Deductions exceed 50% of gross pay

The Deductions in field 14 are more than 50% of the employee's gross pay (Basic Salary + Extra Income) for this pay period. Under the Omani Labour Law, a single month's deductions cannot remove more than half of what the employee earned.

Rule: V64

Why the bank rejects this

The Ministry of Labour and the bank flag any row where deductions exceed half the gross it is a statutory ceiling, not a guideline. Banks either reject the row outright or require written justification in the Notes field and supplementary approval. Without documentation, the file comes back and payroll is delayed for every employee on it.

How to fix it

  1. Calculate the gross: Basic Salary (field 11) + Extra Income (field 13).
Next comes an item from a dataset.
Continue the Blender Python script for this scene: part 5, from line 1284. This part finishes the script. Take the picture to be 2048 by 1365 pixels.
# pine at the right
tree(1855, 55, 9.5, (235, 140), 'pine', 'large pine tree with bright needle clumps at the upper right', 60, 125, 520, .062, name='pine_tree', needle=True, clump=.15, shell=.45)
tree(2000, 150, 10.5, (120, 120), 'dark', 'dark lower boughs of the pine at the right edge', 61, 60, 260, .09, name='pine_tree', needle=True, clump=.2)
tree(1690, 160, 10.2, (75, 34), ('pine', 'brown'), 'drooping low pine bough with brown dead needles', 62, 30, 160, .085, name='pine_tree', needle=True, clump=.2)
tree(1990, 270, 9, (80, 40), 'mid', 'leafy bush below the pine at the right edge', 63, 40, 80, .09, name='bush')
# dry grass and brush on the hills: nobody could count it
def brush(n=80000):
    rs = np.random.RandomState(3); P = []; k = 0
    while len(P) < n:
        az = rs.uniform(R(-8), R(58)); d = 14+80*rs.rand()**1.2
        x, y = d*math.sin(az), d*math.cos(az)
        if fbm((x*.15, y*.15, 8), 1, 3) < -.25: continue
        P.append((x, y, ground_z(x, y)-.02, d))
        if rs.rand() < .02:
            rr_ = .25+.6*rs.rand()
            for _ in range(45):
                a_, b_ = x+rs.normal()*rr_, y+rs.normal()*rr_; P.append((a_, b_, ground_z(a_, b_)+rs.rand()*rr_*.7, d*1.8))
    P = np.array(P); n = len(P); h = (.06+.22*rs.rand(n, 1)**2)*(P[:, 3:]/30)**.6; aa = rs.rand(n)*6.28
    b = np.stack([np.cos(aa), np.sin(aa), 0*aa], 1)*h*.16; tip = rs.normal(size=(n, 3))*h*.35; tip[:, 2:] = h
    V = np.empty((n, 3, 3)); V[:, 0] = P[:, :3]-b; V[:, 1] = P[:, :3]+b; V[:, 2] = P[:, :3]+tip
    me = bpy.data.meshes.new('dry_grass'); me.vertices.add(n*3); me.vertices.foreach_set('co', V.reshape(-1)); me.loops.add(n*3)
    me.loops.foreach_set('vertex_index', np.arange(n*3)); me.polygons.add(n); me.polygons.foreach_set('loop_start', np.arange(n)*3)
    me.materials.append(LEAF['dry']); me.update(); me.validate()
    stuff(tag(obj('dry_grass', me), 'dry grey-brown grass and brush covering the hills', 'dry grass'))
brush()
The Deductions (field 14) must be at or below 50% of that number.
  2. If the deduction is a loan or salary advance, split it across multiple months so no single month exceeds 50%. Most Omani banks have standard installment programs for this.
  3. If the deduction is a legal attachment (court order, maintenance), keep the value at the court-ordered amount and add a Notes entry: "court order deduction, case number X". The bank can approve it manually.
  4. Check that deductions were not doubled by accident a common bug is counting both the payroll deduction column and the outstanding loan column separately.
  5. Never set Deductions to the Social Security value that lives in field 15. Mixing the two inflates field 14 and trips V64 incorrectly.
  6. Re-validate in Ujoor after adjusting; V64 should clear.

How Ujoor catches this

Ujoor calculates the gross and the deduction percentage for every row and warns as soon as the ratio crosses 50%. Rule V75 additionally nags you when deductions are present but the Notes field is empty so you add the legally required justification before the bank demands it.